Archaeologists found pyramids, sports fields, causeways connecting districts and amphitheatres in the southeastern state of Campeche.

They found the hidden complex – which they have called Valeriana – using Lidar, a type of radar survey that maps structures buried under vegetation.

Researcher finds lost city in Mexico jungle by accident

They believe it is second in size only to Calakmul, thought to be the largest Mayan site in ancient Latin America.

The discovery of the city, which is the size of Scotland’s capital Edinburgh, was made “by accident” when one archaeologist browsed data on the internet.

“I was on something like page 16 of Google search and found a radar survey done by a Mexican organisation for environmental monitoring,” explains Luke Auld-Thomas, a PhD student at Tulane university in the US.

It was a Lidar survey, a remote sensing technique which fires thousands of radar pulses from a plane and maps objects below using the time the signal takes to return.

But when Mr Auld-Thomas processed the data with methods used by archaeologists, he saw what others had missed – a huge ancient city which may have been home to 30-50,000 people at its peak from 750 to 850 AD.

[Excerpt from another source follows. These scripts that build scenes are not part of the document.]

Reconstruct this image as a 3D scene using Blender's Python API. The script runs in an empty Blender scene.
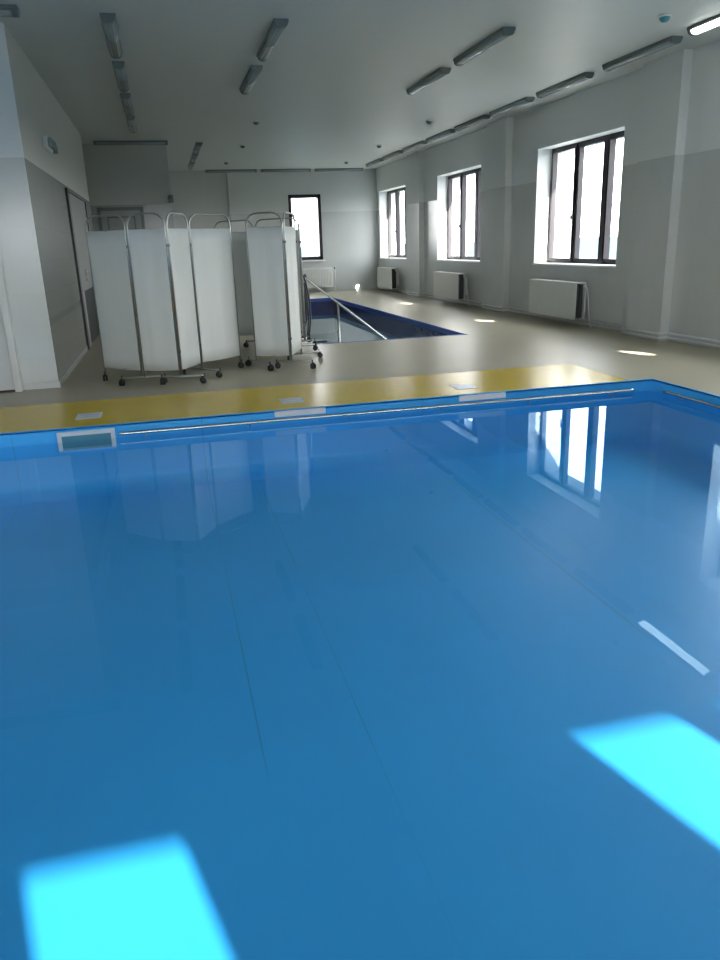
import bpy, bmesh, math, random
from mathutils import Vector, Matrix, Quaternion
random.seed(7)
C = bpy.context.scene.collection
SC = bpy.context.scene
rad = math.radians

# ------------------------------------------------------------------ materials
def mat(name, color, rough=0.5, metal=0.0, spec=0.5, **kw):
    m = bpy.data.materials.new(name); m.use_nodes = True
    b = m.node_tree.nodes['Principled BSDF']
    b.inputs['Base Color'].default_value = (*color, 1)
    b.inputs['Roughness'].default_value = rough
    b.inputs['Metallic'].default_value = metal
    b.inputs['Specular IOR Level'].default_value = spec
    if 'coat' in kw: b.inputs['Coat Weight'].default_value = kw['coat']; b.inputs['Coat Roughness'].default_value = kw.get('coat_rough', .1)
    if 'emit' in kw:
        b.inputs['Emission Color'].default_value = (*kw['emit'], 1); b.inputs['Emission Strength'].default_value = kw.get('power', 1)
    return m
def nodes(m): return m.node_tree.nodes, m.node_tree.links, m.node_tree.nodes['Principled BSDF']
def noise_tint(m, scale, amount, rough_amt=0.0, bump=0.0, stretch=(1, 1, 1)):
    """procedural variation of colour, roughness and relief"""
    n, l, b = nodes(m)
    tc = n.new('ShaderNodeTexCoord'); mp = n.new('ShaderNodeMapping'); mp.inputs['Scale'].default_value = stretch
    l.new(tc.outputs['Object'], mp.inputs['Vector'])
    tx = n.new('ShaderNodeTexNoise'); tx.inputs['Scale'].default_value = scale; tx.inputs['Detail'].default_value = 5
    l.new(mp.outputs['Vector'], tx.inputs['Vector'])
    mr = n.new('ShaderNodeMapRange'); mr.inputs['From Min'].default_value = .3; mr.inputs['From Max'].default_value = .7
    mr.inputs['To Min'].default_value = 1 - amount; mr.inputs['To Max'].default_value = 1 + amount
    l.new(tx.outputs['Fac'], mr.inputs['Value'])
    base = b.inputs['Base Color']
    hs = n.new('ShaderNodeHueSaturation')
    if base.is_linked: l.new(base.links[0].from_socket, hs.inputs['Color'])
    else: hs.inputs['Color'].default_value = base.default_value
    l.new(mr.outputs['Result'], hs.inputs['Value']); l.new(hs.outputs['Color'], base)
    if rough_amt:
        r0 = b.inputs['Roughness'].default_value
        m2 = n.new('ShaderNodeMapRange'); m2.inputs['To Min'].default_value = max(0, r0 - rough_amt); m2.inputs['To Max'].default_value = r0 + rough_amt
        l.new(tx.outputs['Fac'], m2.inputs['Value']); l.new(m2.outputs['Result'], b.inputs['Roughness'])
    if bump:
        bp = n.new('ShaderNodeBump'); bp.inputs['Strength'].default_value = bump; bp.inputs['Distance'].default_value = .01
        l.new(tx.outputs['Fac'], bp.inputs['Height']); l.new(bp.outputs['Normal'], b.inputs['Normal'])
    return m

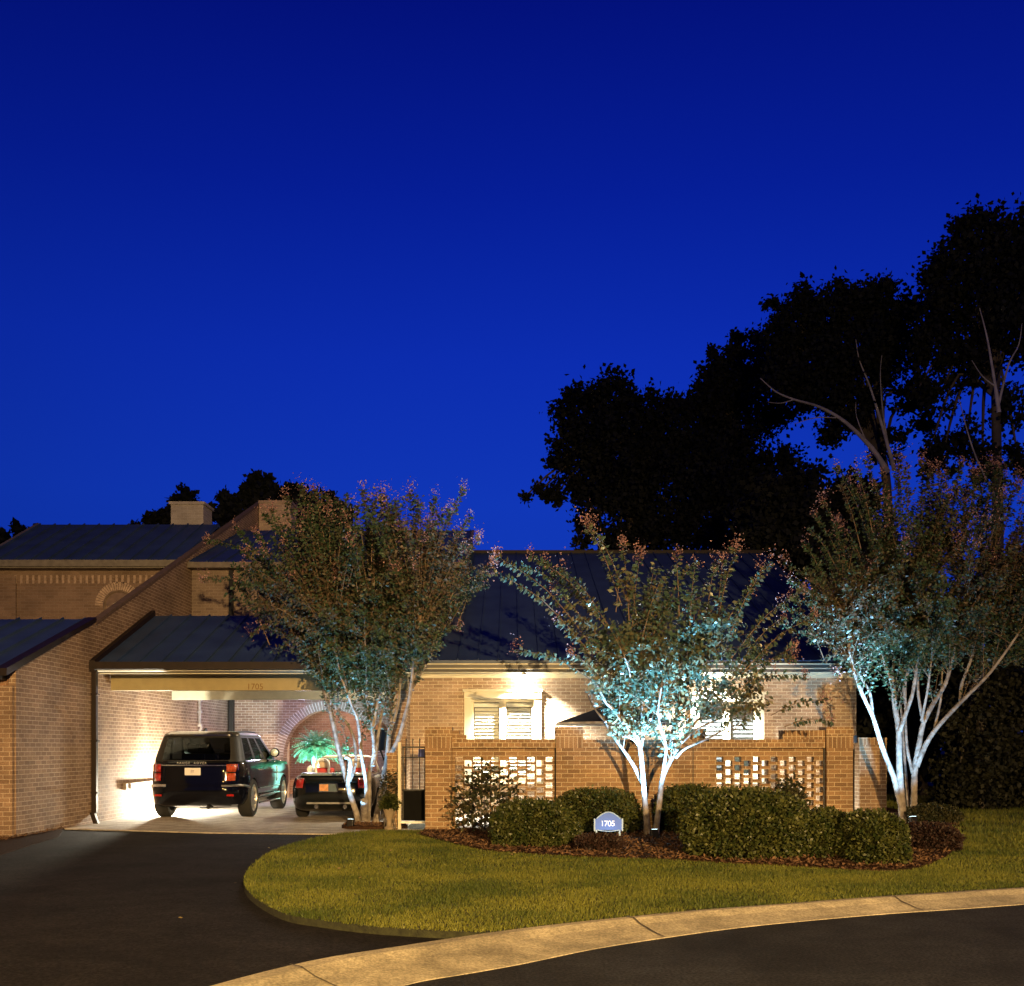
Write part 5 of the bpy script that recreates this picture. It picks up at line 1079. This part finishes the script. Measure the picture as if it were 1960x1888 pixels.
for s in (-1, 1):
    m = MB(); vs = []
    for z, q in ((.64, 0), (.72, .012), (.80, .0), (.84, -.05)):
        for dx, dy in ((.56, -.035), (.59, -.02), (.62, .0), (.70, .07), (.76, .17)): vs.append((CXR+s*(dx+.01+(z-.64)*-.1), 21.6+dy-.045+(z-.64)*.35-q, .03+z))
    m.add(vs, [(j*5+i, j*5+i+1, (j+1)*5+i+1, (j+1)*5+i) for j in range(3) for i in range(4)]); t = m.build('tail_light', REDL, RD, smooth=1.5); t.modifiers.new('s', 'SOLIDIFY').thickness = .03
    x = CXR+s*.36; P = [(x-.13, 22.62, .93), (x-.14, 22.64, 1.08), (x-.10, 22.67, 1.20), (x, 22.68, 1.235), (x+.10, 22.67, 1.20), (x+.14, 22.64, 1.08), (x+.13, 22.62, .93)]
    m = MB(); sp = spline(P, 4); m.tube(sp, [.030]*len(sp), 8); m.build('roll_hoop', M('bright_hoop', (.85, .83, .82), .25, spec=.8), RD, smooth=1)
    m = MB(); m.box(x-.21, x+.21, 22.82, 23.0, .5, 1.05); se = m.build('seat', REDS, RD, bevel=.05)
    m = MB(); m.box(x-.12, x+.12, 22.84, 22.94, 1.05, 1.22); m.build('headrest', TAN, se, bevel=.04)
    m = MB(); m.bar((CXR+s*.29, 21.56, .29), (CXR+s*.29, 21.8, .29), .042, 16); m.lathe([(.036, 0), (.044, 0), (.044, .03)], (CXR+s*.29, 21.555, .29), 'Y', 16); m.build('exhaust_tip', CHR, RD, smooth=.8)
    m = MB(); m.lathe([(.001, -.05), (.07, -.045), (.085, 0), (.05, .08), (.001, .09)], (CXR+s*.84, 23.85, 1.0), 'Y', 16); m.build('mirror', WHITE, RD, smooth=1)
m = MB(); P = [(CXR-.66, 24.15, .93), (CXR-.58, 23.85, 1.25), (CXR-.45, 23.78, 1.285), (CXR, 23.75, 1.295), (CXR+.45, 23.78, 1.285), (CXR+.58, 23.85, 1.25), (CXR+.66, 24.15, .93)]
m.tube(P, [.03, .032, .032, .032, .032, .032, .03], 8); ws = m.build('windscreen_frame', WHITE, RD, smooth=1)
m = MB(); m.add([P[0], P[1], P[3], P[5], P[6]], [(0, 1, 2, 3, 4)]); m.build('windscreen', WGL, ws)
m = MB(); m.lathe([(.001, -.02), (.03, -.02), (.03, .02), (.001, .02)], (CXR, 23.8, 1.22), 'Y', 8); m.box(CXR-.11, CXR+.11, 23.78, 23.81, 1.17, 1.23); m.build('inner_mirror', PLAST, ws)
m = MB(); m.box(CXR-.21, CXR+.15, 21.462, 21.472, .60, .755); pl_ = m.build('number_plate', M('blue_plate', (.05, .09, .13), .4), RD)
m = MB(); m.box(CXR-.205, CXR-.03, 21.456, 21.462, .612, .745); m.build('plate_orange_block', M('orange_plate_block', (.55, .25, .10), .4, var=.4, scale=14), pl_)  # orange block over the left half of the plate
m = MB(); 
for a_ in ((CXR-.22, CXR+.16, .59, .60), (CXR-.22, CXR+.16, .755, .765), (CXR-.22, CXR-.21, .60, .755), (CXR+.15, CXR+.16, .60, .755)): m.box(a_[0], a_[1], 21.455, 21.475, a_[2], a_[3])
m.build('plate_frame', CHR, pl_)
m = MB(); m.box(CXR-.48, CXR+.48, 21.50, 21.62, .345, .385); m.build('bumper_lip', M('grey_bumper_lip', (.2, .2, .2), .4), RD, bevel=.01)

That is more than the number of people who live in the region today, the researchers say.

Mr Auld-Thomas and his colleagues named the city Valeriana after a nearby lagoon.

The find helps change an idea in Western thinking that the Tropics was where “civilisations went to die”, says Professor Marcello Canuto, a co-author in the research.

Instead, this part of the world was home to rich and complex cultures, he explains.

We can’t be sure what led to the demise and eventual abandonment of the city, but the archaeologists say climate change was a major factor.